Europe’s Phoenix cities signpost ‘third urban age’
Europe’s former industrial cities can show the rest of the world’s urban giants how to survive a new age of recession, environmental pressure and social crisis, according to a new study.
Published tomorrow Phoenix Cities: the fall and rise of great industrial cities, explores how seven areas, including Sheffield, Bremen, St Etienne and Belfast, recovered from steep industrial decline through a ‘hands-on’ approach comprising strengths such as social enterprise, green technologies and civic involvement.
The text’s authors – Anne Power, Jörg Plöger and Astrid Winkler – say, having survived the ages of industrial boom and post-industrial regeneration, the same cities can now show the way forward as the world enters a third urban age of ‘financial, environmental and social crisis’.

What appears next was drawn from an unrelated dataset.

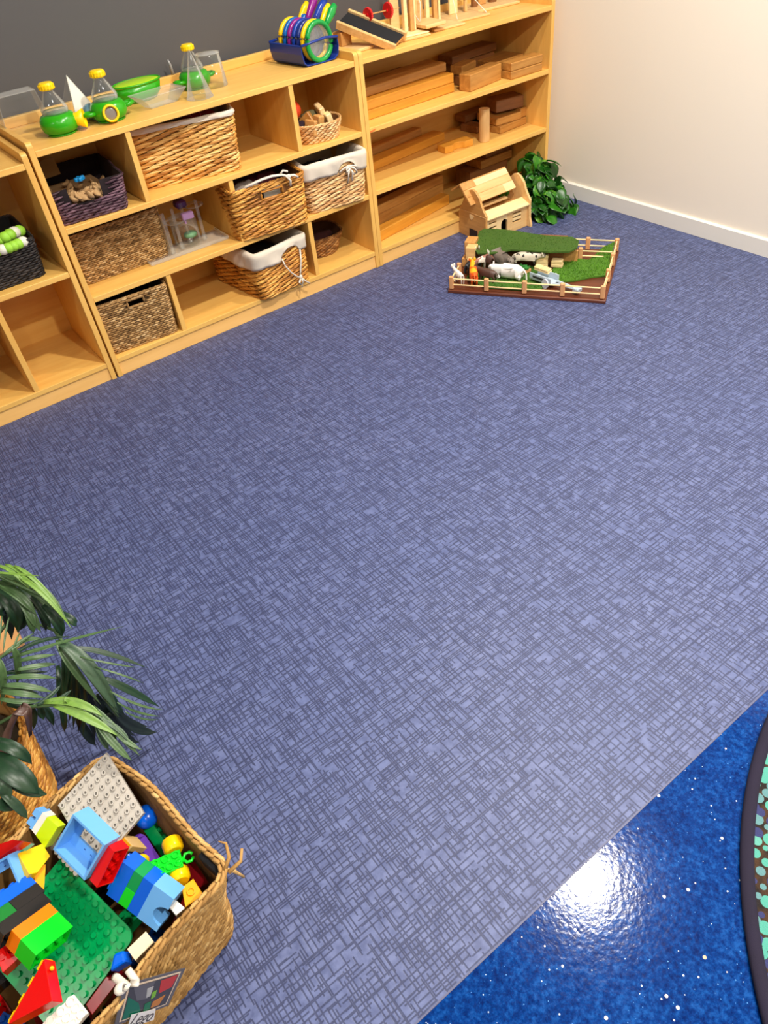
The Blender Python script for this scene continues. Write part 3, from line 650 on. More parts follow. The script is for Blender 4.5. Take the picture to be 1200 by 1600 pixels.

The study, published by Policy Press for the London School of Economics and Political Science and funded by the Joseph Rowntree Foundation, says the leading seven cities – which also include Bilbao, Leipzig, and Torino, recovered thanks to a number of measures:
• Reinvestment in city buildings, public spaces and public transport
• Special neighbourhood programmes and social enterprise
• Environmental reclamation and green technologies.
• Innovative enterprises and new skills development
• New-style city leadership and civic involvement
The authors champion the hands-on approach of European urban policy makers, compared with America’s more hands-off method which, they say, weakened the ability of US rust-belt cities, to ‘round the corner to recovery’.
Prof Power said of the seven European areas: ‘Their resilience offers lessons for other cities, showing how national reinvestment, grounded in local programmes, can win citizen support and turn conditions around.’